--- The problem ---
Quote the data exactly, first line to the line containing "sc.camera = cam", with no pictures.

>> start Data provided

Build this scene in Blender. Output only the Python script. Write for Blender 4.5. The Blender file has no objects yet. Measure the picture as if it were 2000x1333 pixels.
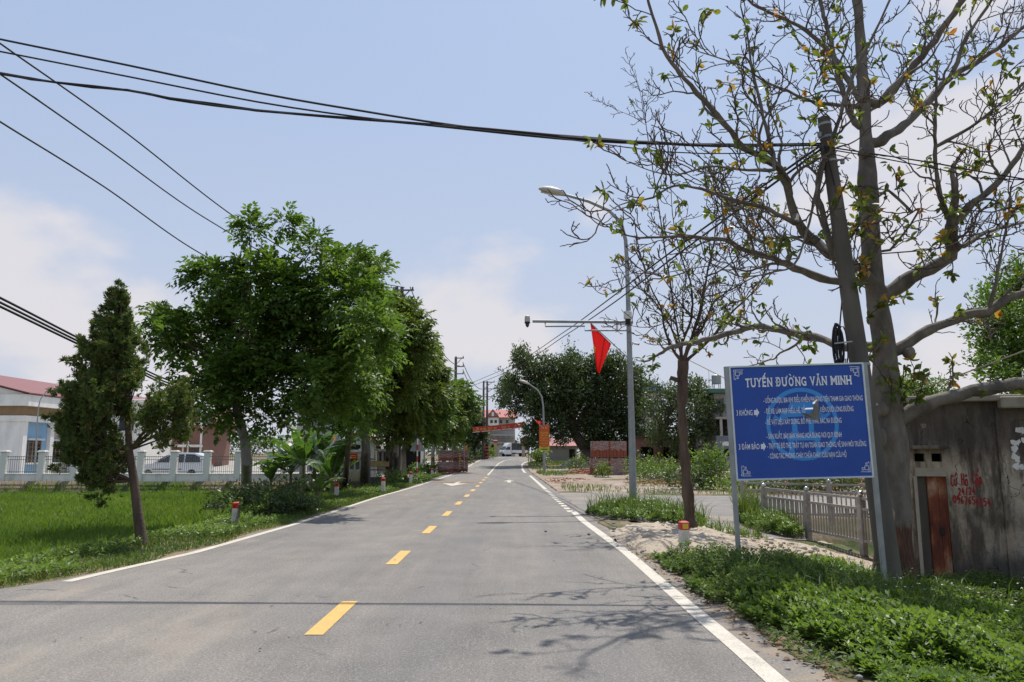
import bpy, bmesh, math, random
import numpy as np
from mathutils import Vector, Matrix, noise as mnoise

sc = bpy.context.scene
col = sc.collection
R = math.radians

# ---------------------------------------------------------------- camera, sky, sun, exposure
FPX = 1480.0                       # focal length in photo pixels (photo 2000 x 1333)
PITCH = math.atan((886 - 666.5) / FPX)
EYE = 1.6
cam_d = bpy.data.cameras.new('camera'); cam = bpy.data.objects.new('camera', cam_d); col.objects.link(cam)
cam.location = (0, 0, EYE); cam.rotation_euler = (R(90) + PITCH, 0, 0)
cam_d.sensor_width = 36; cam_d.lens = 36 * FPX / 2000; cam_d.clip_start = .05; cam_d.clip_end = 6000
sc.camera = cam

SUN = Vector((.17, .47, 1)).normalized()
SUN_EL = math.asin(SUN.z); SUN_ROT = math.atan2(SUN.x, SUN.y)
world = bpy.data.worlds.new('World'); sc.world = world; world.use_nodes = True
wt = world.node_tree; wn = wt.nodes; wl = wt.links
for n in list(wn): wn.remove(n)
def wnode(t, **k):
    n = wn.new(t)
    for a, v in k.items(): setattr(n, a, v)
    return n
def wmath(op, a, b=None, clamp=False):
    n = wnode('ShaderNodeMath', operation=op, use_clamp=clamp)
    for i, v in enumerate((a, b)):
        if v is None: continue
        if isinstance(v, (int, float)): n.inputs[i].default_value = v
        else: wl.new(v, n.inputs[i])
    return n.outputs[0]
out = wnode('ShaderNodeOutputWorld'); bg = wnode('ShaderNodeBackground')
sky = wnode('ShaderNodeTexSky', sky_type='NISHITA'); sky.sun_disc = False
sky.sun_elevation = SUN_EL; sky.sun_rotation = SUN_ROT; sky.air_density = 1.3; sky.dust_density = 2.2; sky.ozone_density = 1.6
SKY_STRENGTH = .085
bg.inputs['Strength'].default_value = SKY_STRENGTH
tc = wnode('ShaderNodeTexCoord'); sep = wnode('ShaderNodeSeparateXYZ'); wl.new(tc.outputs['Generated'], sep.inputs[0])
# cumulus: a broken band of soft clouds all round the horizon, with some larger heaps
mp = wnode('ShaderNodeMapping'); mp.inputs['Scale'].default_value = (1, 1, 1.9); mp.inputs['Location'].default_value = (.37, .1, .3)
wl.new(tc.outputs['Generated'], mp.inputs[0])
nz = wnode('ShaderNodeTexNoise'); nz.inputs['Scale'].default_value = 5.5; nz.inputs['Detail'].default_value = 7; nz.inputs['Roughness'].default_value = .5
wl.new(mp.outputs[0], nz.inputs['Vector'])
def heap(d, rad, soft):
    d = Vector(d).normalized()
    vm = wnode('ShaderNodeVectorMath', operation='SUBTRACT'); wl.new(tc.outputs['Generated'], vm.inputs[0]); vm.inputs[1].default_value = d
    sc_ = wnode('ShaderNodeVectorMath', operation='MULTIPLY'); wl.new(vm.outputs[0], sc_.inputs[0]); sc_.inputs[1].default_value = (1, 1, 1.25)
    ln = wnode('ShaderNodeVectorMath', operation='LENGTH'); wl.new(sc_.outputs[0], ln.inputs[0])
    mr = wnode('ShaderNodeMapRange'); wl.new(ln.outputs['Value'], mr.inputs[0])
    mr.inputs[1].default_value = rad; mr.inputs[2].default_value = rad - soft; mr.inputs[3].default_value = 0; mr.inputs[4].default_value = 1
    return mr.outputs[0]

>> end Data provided

--- Written solution ---
Build this scene in Blender. Output only the Python script. Write for Blender 4.5. The Blender file has no objects yet. Measure the picture as if it were 2000x1333 pixels.
import bpy, bmesh, math, random
import numpy as np
from mathutils import Vector, Matrix, noise as mnoise

sc = bpy.context.scene
col = sc.collection
R = math.radians

# ---------------------------------------------------------------- camera, sky, sun, exposure
FPX = 1480.0                       # focal length in photo pixels (photo 2000 x 1333)
PITCH = math.atan((886 - 666.5) / FPX)
EYE = 1.6
cam_d = bpy.data.cameras.new('camera'); cam = bpy.data.objects.new('camera', cam_d); col.objects.link(cam)
cam.location = (0, 0, EYE); cam.rotation_euler = (R(90) + PITCH, 0, 0)
cam_d.sensor_width = 36; cam_d.lens = 36 * FPX / 2000; cam_d.clip_start = .05; cam_d.clip_end = 6000
sc.camera = cam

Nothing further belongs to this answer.